St. Louis Man Gets Life for Fatal Car Crash. Some Say Race Played a Factor

Deandre Carter had previously worked out a deal for significantly less time, but the judge rejected it

Apr 11, 2023 at 8:18 am
click to enlarge Paige Walker was killed in July 2020 in a car crash caused by Deandre Carter.
Courtesy Niasha Moore
Paige Walker was killed in July 2020 in a car crash caused by Deandre Carter.

Yesterday in St. Louis Circuit Court, a judge handed down a life sentence plus 17 years to a 34-year-old man who in 2020 caused a car crash that killed one woman and injured another.

On July 21, 2020, Deandre Carter was driving a stolen Mitsubishi Outlander SUV at a high rate of speed westbound on Page Boulevard when he used the shoulder to pass another car. He clipped the side of that car in the process of passing it, then swerved onto the other side of the road and into oncoming traffic.

Carter collided head-on with a Nissan Altima being driven by Paige Walker, 28, with her mother, Shirley Brown-Walker, riding in the passenger seat. Walker was killed in the crash, while Brown-Walker was injured but survived.

Prosecutors charged Carter with involuntary manslaughter, assault and armed criminal action.

Several family members spoke in court about the heartache they've felt over the past three years. Walker had purchased a home across the street from her parents, and family members recounted the pain they felt seeing someone else now living in the home where Paige had once meticulously decorated for holidays and hosted family pumpkin-carving events for Halloween.

"Paige had so much going for her," her brother Joe Dale said.

Walker's pastor Kevin Davis said that Walker had completed a carpentry trade school, was the only female in her class and was looking forward to using her skills to help out at the church.

The case took almost three years to work its way through the courts. Judge Michael Noble stated in court yesterday that at one point in the process he told prosecutors they weren't taking the case "seriously enough" given that there was a death involved. The St. Louis Circuit Attorney's Office had worked out a plea deal with Carter's public defender for him to get a 9 or 10 year sentence, but Judge Noble rejected it. The case went to trial at the end of February and on March 1 a jury found Carter guilty.

At this morning's sentencing hearing, prosecutor Chris Doyle-Lohse, filling in for Assistant Circuit Attorney Adam Field, said that the state was asking for a 20-year sentence. Carter's public defender Mia Griffin asked for nine years.

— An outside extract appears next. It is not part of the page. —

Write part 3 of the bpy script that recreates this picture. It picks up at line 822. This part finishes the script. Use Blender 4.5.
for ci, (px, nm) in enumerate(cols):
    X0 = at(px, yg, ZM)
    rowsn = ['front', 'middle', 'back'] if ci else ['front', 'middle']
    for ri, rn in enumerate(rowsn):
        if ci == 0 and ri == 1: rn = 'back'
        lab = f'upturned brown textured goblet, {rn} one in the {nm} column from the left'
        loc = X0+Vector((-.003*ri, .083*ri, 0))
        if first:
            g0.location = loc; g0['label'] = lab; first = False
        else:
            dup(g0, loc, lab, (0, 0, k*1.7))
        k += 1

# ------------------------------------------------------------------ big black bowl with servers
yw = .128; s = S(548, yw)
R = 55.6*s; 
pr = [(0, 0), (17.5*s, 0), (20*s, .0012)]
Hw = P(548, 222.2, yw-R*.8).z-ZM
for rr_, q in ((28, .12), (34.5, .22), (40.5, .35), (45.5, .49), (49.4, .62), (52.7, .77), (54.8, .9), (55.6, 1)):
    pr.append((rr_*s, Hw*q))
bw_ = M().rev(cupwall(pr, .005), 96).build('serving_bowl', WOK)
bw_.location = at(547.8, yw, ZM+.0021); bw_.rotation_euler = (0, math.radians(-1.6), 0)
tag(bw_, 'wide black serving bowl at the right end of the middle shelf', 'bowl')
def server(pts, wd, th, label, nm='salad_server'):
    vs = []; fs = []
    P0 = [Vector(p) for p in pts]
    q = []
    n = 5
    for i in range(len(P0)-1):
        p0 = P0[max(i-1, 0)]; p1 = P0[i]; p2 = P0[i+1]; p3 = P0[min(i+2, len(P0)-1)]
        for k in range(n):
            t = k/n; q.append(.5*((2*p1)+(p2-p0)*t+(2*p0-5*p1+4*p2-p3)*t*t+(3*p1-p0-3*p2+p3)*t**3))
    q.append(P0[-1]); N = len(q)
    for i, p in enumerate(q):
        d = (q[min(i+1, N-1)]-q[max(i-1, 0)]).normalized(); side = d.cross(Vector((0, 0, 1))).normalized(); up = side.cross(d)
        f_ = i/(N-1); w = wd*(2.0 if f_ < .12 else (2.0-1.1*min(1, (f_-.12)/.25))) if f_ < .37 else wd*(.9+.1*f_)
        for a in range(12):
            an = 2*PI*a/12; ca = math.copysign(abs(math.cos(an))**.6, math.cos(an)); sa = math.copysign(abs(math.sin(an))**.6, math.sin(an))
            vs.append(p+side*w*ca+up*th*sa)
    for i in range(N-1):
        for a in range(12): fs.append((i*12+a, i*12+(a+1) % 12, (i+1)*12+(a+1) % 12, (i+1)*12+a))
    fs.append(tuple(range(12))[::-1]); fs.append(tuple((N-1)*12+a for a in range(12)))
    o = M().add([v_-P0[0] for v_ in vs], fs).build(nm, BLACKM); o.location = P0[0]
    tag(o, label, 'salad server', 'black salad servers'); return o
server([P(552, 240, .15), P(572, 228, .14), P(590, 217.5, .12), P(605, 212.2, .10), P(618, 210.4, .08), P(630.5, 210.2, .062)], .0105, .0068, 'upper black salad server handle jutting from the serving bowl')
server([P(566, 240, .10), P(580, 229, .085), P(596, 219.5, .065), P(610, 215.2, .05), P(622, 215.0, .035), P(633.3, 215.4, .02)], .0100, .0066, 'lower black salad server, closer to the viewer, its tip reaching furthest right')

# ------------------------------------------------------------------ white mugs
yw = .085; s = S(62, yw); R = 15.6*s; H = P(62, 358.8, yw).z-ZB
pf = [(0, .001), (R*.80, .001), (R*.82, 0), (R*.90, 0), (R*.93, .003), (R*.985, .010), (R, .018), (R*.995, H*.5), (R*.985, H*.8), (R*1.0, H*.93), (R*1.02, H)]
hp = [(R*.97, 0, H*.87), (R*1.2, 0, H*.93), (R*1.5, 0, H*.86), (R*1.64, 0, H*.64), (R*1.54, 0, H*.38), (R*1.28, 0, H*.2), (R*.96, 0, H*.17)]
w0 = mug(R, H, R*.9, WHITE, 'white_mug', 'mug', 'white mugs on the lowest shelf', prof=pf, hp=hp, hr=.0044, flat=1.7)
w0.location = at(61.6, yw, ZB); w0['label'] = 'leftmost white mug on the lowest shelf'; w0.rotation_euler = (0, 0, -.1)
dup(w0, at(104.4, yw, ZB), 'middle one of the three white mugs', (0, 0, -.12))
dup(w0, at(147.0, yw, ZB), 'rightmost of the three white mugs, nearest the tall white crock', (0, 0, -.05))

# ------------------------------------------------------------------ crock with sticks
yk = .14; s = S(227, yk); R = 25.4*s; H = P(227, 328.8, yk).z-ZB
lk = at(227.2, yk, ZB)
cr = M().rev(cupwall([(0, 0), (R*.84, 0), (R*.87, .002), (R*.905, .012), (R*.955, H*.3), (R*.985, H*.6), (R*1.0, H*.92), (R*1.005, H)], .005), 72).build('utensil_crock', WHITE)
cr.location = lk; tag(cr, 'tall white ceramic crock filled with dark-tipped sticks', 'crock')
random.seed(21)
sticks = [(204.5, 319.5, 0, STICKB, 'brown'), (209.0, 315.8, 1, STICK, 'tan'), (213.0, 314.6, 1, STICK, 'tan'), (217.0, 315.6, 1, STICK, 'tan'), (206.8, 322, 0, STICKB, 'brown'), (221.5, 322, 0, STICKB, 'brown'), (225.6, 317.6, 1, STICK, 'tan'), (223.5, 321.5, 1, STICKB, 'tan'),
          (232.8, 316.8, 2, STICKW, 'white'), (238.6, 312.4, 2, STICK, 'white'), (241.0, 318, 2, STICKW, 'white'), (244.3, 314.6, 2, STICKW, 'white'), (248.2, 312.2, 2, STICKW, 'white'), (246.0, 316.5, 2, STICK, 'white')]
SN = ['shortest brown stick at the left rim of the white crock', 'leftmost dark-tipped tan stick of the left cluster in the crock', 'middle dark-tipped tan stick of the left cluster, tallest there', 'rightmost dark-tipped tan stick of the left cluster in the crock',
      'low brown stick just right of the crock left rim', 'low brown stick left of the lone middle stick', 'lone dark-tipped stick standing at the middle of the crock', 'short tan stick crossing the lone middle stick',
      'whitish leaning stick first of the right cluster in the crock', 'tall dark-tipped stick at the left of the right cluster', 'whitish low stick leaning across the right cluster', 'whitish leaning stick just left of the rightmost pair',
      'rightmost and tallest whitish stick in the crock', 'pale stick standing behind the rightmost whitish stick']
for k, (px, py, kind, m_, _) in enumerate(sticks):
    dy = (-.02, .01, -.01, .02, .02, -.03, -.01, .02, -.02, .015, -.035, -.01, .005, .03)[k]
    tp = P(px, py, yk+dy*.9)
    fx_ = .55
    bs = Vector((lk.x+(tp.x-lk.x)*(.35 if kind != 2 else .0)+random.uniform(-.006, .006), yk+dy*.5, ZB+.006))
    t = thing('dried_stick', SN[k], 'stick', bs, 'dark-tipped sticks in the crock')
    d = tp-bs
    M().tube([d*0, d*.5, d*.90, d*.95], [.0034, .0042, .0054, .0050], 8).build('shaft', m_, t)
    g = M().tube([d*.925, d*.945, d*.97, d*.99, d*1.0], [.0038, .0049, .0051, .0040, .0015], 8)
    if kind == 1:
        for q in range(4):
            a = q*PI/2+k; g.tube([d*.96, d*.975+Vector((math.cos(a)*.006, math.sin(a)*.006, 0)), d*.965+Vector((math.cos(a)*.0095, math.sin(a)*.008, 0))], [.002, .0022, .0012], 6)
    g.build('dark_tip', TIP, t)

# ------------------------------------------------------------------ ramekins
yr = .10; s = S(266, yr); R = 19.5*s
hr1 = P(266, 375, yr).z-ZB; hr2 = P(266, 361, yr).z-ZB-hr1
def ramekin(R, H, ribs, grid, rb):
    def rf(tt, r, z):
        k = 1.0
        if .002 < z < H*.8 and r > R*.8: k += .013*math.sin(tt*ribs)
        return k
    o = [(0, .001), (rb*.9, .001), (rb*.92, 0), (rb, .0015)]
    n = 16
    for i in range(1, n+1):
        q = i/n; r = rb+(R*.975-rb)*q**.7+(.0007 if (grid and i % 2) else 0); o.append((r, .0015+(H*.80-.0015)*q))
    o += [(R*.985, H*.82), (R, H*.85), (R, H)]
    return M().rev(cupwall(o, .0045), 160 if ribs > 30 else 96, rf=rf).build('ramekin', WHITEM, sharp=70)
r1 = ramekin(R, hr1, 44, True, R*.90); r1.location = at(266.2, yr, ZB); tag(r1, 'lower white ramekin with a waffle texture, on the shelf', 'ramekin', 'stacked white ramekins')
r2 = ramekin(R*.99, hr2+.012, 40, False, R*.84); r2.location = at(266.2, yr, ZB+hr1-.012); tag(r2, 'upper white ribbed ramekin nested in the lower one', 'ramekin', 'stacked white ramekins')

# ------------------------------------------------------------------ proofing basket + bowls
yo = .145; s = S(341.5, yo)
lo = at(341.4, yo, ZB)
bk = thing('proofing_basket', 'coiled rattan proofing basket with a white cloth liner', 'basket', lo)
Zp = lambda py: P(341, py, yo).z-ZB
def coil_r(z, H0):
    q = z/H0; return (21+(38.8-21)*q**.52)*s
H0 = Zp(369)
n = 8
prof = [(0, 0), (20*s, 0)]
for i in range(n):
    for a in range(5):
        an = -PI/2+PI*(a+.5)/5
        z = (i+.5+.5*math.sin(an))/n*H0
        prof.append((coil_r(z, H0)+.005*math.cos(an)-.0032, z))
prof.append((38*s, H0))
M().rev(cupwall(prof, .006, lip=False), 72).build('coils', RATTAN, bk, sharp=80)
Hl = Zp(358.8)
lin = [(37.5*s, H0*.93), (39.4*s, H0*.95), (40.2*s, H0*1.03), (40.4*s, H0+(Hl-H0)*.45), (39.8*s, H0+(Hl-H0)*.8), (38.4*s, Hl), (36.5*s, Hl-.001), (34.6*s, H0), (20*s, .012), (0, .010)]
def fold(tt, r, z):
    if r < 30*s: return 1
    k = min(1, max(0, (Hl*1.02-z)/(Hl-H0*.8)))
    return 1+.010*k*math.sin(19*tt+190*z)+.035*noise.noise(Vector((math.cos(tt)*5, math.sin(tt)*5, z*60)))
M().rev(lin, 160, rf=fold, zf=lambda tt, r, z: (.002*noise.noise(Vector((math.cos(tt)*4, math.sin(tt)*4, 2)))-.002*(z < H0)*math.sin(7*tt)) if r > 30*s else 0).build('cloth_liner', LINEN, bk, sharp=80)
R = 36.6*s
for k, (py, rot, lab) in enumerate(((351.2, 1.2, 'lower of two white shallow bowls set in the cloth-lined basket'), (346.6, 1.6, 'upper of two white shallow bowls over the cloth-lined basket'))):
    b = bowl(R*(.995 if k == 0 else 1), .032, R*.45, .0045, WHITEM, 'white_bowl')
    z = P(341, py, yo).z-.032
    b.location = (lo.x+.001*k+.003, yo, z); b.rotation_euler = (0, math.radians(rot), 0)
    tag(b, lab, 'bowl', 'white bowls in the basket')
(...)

Walker’s family and friends who spoke in court, as well as Shirley Walker-Brown herself, asked Judge Noble that Carter be given life.

"I'm just going to be honest," Walker-Brown said. "You killed my baby. A life for a life. Mine is gone. What are you still walking around for? What are you still breathing for?"

"Do you know what it feels like to have breath in your body but still feel dead?" asked the victim's sister Lacreasia Walker, who went on to stress to the court that Walker-Brown is still experiencing flashbacks after having to witness her daughter's last moments.

"Enough is enough," Lacreasia said. "We need to make a stand and a statement."

In lobbying for a lighter sentence, Griffin called Carter "a reflection of this city," saying that he'd been raised by a single mother, had been shot at age 16 and had many family members who had been wounded by gun violence as well.

Judge Noble ultimately sided with the family, handing down a life sentence plus 17 years. A family member of Carter's present in the courtroom began to cry, and Carter seemed to be blinking back tears of his own.

"I just got a life sentence for a car accident?" Carter said after sentencing.

"That's not what you got a life sentence for," Judge Noble replied.
click to enlarge Booking photo for Deandre Carter.
Courtesy SLMPD
Booking photo for Deandre Carter.

Under Missouri law, a life sentence is calculated to be 30 years. Carter will be eligible for parole, though it's unclear how many years he will have to serve until then.

Matthew Mahaffey with the state's public defender office says he certainly understands the Walker family wanting a harsh sentence for the man who took Walker’s life, but that Carter's sentence stands out when compared to recent sentences handed down to individuals convicted of similar crimes.

In March, 28-year-old Fenton man David Thurby got an eight-year sentence for a drunk driving crash that killed a family of three, including a 4-month-old baby boy.

Mahaffey also cites the case of Trenton Geiger, a 23-year-old from Town and Country, who in 2020 was accused of “huffing inhalants” while driving, causing a crash that killed an urgent care employee in Ballwin. Geiger was sentenced to just two years in prison.

"There was no intention here," Mahaffey says of the Carter case. "That wasn't even part of the charge that he intentionally did this. He did not mean for those people to die, just like the gentleman in Hillsboro did not mean for them to die. And Geiger, in this county, they did not mean for that to happen."

Both Thurby and Geiger hired private criminal defense attorneys and crucially, as far as Mahaffey is concerned, those two men are white. Carter is Black.

Mahaffey says, "For whatever reason, [Carter] is now facing a ton of time. And a lot of people that don't look like him have fared a lot better."